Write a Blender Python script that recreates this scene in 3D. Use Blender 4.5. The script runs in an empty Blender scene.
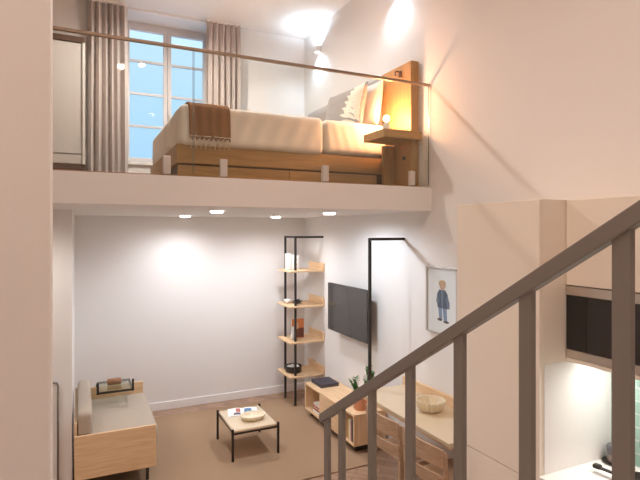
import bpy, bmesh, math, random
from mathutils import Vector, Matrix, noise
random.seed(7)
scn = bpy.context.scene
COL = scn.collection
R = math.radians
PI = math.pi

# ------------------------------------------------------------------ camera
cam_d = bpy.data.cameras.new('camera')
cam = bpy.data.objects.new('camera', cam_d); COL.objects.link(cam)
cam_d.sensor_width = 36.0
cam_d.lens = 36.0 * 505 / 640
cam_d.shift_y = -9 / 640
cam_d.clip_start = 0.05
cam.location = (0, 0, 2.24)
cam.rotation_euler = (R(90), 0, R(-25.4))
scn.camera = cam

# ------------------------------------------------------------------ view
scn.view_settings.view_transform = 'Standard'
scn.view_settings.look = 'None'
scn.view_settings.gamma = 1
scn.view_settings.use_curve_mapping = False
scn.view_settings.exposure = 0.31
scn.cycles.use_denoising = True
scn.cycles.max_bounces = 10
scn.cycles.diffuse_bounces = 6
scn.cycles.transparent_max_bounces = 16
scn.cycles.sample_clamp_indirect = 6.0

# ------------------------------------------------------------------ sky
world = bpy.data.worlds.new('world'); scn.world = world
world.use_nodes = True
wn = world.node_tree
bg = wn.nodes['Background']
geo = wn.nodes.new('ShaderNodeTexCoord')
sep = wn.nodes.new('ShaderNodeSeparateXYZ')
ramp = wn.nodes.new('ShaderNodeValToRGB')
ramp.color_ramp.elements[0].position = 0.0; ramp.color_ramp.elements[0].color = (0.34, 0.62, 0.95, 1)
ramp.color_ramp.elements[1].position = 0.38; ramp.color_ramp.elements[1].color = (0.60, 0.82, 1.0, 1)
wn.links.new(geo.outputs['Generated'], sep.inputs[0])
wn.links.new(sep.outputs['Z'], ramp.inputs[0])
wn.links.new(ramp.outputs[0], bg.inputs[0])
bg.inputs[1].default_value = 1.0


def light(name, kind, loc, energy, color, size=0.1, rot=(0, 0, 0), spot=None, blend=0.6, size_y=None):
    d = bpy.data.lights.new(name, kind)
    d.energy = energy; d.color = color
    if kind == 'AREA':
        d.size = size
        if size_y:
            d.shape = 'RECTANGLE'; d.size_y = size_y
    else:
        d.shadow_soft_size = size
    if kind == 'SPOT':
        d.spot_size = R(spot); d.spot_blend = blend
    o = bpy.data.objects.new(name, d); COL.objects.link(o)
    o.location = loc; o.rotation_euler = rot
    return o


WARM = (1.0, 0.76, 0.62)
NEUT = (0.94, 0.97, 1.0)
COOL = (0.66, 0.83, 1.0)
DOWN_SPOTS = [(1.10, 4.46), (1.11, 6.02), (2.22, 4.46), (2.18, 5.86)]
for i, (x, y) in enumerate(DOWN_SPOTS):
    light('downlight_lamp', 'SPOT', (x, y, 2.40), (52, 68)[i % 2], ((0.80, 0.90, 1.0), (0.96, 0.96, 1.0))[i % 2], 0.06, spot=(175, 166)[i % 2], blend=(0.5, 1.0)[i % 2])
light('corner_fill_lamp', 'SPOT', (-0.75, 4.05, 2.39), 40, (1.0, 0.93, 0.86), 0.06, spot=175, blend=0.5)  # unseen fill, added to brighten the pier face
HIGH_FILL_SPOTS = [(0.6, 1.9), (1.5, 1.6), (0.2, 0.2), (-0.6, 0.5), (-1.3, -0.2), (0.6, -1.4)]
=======
TASK TO COMPLETE: Show every line above in which the word "scene" occurs.

ANSWER TO THE TASK:
Write a Blender Python script that recreates this scene in 3D. Use Blender 4.5. The script runs in an empty Blender scene.
scn = bpy.context.scene